The Ministry of Finance also highlighted that national non-tax revenue reached 31.344 billion yuan, marking a robust year-on-year growth of 13.5%. This increase was attributed to various government levels actively optimizing state-owned resources, leading to higher income from paid use of these resources and capital management. Collectively, these factors boosted non-tax revenue growth by 10.8 percentage points. However, the combined non-tax revenues from the general public budget, government fund budget, and state-owned capital management budget were about 6.47 trillion yuan, which represented a decline of 6.7% year-on-year. The Ministry emphasized the importance of monitoring changes in non-tax revenue and reiterated the prohibition of excessive tax collection and arbitrary fees.

Regarding expenditures, from January to September, general public budget expenditure amounted to 201.779 billion yuan, reflecting a year-on-year increase of 2%. The Ministry stated that financial departments at all levels diligently implemented proactive fiscal policies, focusing on enhancing quality and efficiency while increasing funding guarantees for basic livelihood needs and key areas.
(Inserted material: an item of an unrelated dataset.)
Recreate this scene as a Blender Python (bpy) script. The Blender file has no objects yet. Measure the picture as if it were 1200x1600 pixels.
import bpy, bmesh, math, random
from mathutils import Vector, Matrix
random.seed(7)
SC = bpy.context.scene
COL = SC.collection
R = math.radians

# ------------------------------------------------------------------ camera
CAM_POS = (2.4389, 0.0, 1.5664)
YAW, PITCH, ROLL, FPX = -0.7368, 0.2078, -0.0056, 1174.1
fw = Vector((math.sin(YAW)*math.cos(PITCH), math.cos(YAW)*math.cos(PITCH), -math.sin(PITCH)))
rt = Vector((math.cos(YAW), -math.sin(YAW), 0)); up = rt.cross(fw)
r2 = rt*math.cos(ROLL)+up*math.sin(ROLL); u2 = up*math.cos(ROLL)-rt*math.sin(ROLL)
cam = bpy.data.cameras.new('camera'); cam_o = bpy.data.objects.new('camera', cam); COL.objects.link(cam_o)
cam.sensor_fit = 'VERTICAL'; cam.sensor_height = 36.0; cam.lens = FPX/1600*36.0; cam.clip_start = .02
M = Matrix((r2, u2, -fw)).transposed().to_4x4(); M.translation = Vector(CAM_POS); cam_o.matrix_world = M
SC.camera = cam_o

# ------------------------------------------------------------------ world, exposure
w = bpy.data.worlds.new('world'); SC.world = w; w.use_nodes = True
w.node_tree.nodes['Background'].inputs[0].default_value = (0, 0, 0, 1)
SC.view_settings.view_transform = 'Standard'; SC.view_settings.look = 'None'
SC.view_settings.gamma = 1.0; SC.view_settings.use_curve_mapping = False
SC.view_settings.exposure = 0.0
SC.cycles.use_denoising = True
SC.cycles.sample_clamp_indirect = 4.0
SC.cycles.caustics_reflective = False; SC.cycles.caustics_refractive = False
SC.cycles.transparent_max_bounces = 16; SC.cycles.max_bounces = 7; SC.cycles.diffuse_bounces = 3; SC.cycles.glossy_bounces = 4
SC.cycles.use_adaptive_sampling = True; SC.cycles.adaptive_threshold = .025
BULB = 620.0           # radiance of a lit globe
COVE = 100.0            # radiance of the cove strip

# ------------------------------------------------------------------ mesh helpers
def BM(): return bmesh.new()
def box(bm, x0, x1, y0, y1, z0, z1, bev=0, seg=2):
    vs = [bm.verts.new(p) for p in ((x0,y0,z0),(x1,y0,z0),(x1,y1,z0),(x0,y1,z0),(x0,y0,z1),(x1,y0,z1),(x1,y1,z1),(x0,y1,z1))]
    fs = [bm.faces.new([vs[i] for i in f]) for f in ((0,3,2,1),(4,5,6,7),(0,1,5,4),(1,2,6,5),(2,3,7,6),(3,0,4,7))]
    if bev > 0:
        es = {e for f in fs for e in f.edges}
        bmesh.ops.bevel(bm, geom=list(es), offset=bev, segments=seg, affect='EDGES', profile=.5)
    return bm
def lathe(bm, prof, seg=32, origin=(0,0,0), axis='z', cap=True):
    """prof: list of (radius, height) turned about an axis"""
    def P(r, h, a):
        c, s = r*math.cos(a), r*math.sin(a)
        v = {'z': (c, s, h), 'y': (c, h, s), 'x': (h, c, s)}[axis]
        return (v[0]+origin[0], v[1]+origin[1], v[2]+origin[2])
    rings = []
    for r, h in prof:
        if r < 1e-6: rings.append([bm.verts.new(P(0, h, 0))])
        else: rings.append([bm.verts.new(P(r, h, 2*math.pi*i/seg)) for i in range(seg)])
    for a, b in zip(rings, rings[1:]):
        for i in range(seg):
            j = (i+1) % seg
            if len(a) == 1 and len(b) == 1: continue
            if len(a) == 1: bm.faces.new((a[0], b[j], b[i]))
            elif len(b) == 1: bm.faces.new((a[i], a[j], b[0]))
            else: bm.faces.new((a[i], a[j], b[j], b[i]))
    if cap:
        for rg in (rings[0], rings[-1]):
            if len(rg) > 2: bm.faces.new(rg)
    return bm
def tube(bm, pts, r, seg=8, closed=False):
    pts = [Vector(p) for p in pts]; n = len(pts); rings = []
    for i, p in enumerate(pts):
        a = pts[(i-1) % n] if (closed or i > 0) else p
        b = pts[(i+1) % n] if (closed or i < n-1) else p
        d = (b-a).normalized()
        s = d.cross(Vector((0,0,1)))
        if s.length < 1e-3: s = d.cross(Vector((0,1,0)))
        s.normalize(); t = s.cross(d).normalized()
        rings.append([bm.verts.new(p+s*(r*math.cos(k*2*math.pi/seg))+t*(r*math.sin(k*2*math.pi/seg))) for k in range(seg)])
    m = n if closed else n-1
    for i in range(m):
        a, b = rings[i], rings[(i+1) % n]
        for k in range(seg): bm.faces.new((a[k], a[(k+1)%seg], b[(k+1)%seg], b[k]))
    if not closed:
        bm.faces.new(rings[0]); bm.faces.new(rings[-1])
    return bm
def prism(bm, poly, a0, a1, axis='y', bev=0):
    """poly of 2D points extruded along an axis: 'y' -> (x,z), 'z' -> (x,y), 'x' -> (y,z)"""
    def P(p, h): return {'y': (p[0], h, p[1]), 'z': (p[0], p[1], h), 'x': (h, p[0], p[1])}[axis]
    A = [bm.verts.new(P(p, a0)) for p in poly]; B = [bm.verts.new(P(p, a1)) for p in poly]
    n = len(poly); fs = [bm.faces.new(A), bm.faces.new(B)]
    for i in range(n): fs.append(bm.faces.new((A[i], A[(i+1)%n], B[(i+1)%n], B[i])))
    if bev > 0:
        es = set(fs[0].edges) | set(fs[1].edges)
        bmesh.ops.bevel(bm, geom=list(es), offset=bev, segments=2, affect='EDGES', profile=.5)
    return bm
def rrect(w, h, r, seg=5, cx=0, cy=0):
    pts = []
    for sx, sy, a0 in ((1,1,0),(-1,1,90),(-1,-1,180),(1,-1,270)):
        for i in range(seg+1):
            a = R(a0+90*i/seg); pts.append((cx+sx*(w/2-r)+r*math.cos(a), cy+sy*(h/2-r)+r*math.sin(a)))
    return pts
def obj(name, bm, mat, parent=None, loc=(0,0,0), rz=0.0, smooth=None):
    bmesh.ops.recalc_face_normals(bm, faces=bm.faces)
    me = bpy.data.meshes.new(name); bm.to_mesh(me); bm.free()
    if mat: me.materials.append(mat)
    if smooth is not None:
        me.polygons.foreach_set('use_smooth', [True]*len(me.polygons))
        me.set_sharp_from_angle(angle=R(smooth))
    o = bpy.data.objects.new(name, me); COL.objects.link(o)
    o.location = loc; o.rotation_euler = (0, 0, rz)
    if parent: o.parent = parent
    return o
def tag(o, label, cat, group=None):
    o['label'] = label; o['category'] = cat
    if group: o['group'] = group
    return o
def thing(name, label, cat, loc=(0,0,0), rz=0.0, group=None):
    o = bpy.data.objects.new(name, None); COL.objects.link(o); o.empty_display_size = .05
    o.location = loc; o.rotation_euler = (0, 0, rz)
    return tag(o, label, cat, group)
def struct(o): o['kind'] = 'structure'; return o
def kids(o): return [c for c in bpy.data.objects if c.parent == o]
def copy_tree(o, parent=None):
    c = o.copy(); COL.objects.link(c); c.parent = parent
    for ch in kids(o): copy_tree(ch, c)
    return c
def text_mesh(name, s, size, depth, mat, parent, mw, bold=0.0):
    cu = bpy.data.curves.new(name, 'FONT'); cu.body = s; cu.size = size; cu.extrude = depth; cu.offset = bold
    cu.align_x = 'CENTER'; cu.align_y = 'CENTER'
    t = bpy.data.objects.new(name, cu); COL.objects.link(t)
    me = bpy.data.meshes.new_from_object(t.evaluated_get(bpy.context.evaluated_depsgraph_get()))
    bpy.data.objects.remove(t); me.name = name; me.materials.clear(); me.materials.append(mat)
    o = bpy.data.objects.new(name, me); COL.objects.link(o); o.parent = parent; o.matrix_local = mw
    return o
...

They maintained strong expenditure levels, ensuring that critical spending was adequately supported.

The data also indicated that government fund budget revenue was 30.861 billion yuan, down 20.2% year-on-year, with local land use rights sales contributing 23.287 billion yuan—a decrease of 24.6%. As of October 20, local governments issued a total of 3.63 trillion yuan in special bonds, which is 93% of the annual quota, supporting over 30,000 projects. When accounting for the remaining issuance capacity along with unallocated funds, there is a total of 2 trillion yuan in special bond funds available for deployment by the end of the year.